The beauty of outer space is created in post-production. It's like an using an Instagram filter to make your life look more interesting. For instance, the Hubble Space Telescope doesn't use color film–or any film at all. The distant light is recorded in shades of black and white. The color is a educational and promotional tool, not a direct perception of an object. Here's what hubblesite.org has to say about their use of color and seeing things that can't actually be seen by humans.
The colors in Hubble images which are assigned for various reasons, aren't always what we'd see if we were able to visit the imagined objects in a spacecraft. We often use color as a tool, whether it is to enhance an object's detail or to visualize what ordinarily could never be seen by the human eye.

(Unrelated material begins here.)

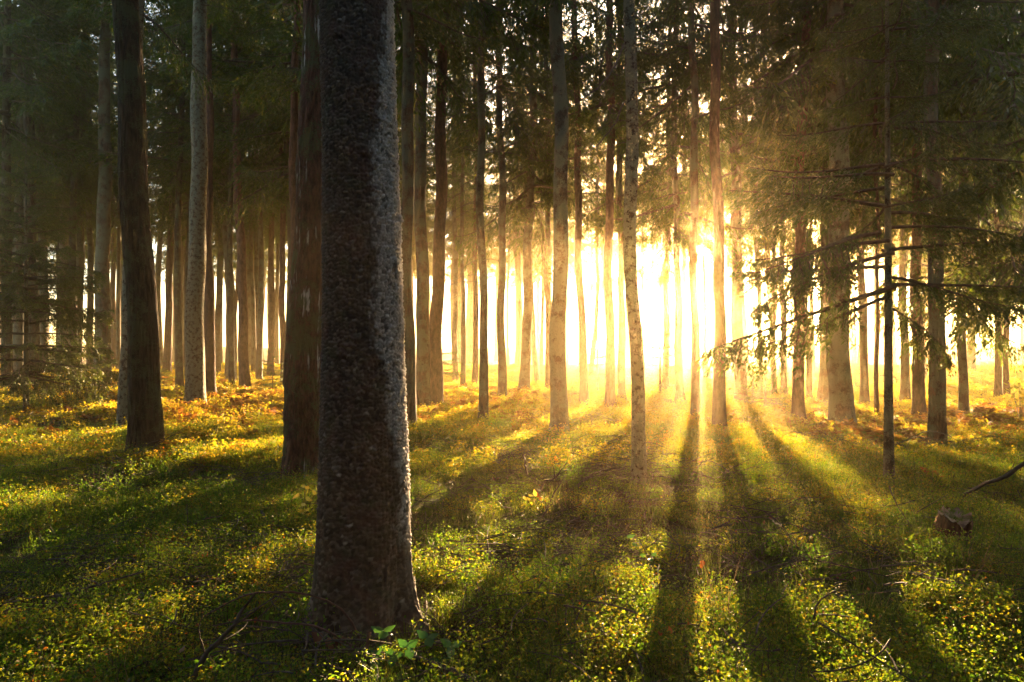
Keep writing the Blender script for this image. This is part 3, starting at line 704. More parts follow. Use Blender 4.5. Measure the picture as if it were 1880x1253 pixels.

Our idea of outer space is that it's over there–far away. We imagine ourselves to be Joseph Banks, Mungo Park, Charles Darwin or Dr. Livingstone in search of the undiscovered territory. For the most part, outer space is empty. There's nothing to discover. It's even emptier than “flyover country.” As Kriss notes in his manifesto, we lose nothing when we abolish outer space because “there's nothing there already.” Astronomers recently issued a report saying that based on data from the Kepler spacecraft their could be as many as 8.8 billion earth-sized planets capable of supporting life. What they neglected to say was that no human from planet earth will ever set foot on any of the those planets. While our imagination is infinite, our physical manifestation in space-time is nothing but finitude. Just like producing images of astral objects that can't actually be seen by humans, we create a catalog of planets, obscure unattainable objects of desire.
And while scientism ridicules the cosmology of others, it is still geocentric at the bottom of its thinking. We are already in outer space. Earth itself isn't outside of the universe. We are spinning, orbiting and hurtling through outer space. I already live in outer space.